Punch to reduce leased estate to 5,000

Darren, assuming the pub was returned into the free of tie trade as a pub and not a residential development, at no point did that pub become recorded a statistic, either as a repeatedly failed pub business or a as a pub simply closed for ever. That pub is an unfortunate example of the appalling damage created to the pub trade by the activity of pubcos.

I know of former pubco senior directors who bailed out to set up a considerable estate of tip top end tied pubs using all their accumulated knowledge from their lofty heights at Pubco Towers. Their foray into being 'pub operators' instead of just being 'pointless pint parasites' spanned a very brief period until they realised their huge mistake and that their bold and brave business led them straight into pumping vast amounts of cash straight into their former employer's bondholders' deep pockets. Money going out hand over fist. 'The tie does not work' 'It's impossible to make a profit even with our economies of scale'. 'The beer is too expensive'. 'We never believed our lessees when they said it doesn't work' etc. etc. etc. Yawn. etc.

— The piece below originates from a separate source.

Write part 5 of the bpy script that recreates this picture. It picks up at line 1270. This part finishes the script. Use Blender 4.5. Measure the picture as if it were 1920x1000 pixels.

Now we have Roger Whiteside, a former high street retailer similarly naive to the world of tied pubs juggling with a failed business model revealing exciting new ideas with “entrepreneur and lifestyle development opportunities” by letting pubs to “different types of people” while capping “margin escalation” in his drive to make Punch become "the most trusted and best value pub partnership business"... "A new lease agreement, where tenants can opt for free-of-tie prices in return for higher rent, is also in the pipeline." Maybe they'll call that one 'Swings and Roundabouts' as it continues to fling tenants out of their businesses...

"we’ve got a long way to go" said Roger modestly. Roger. Do you have any idea WHY your estate's beer volume is in decline? Do you have ANY idea why BISC and Healey are snapping at your heels?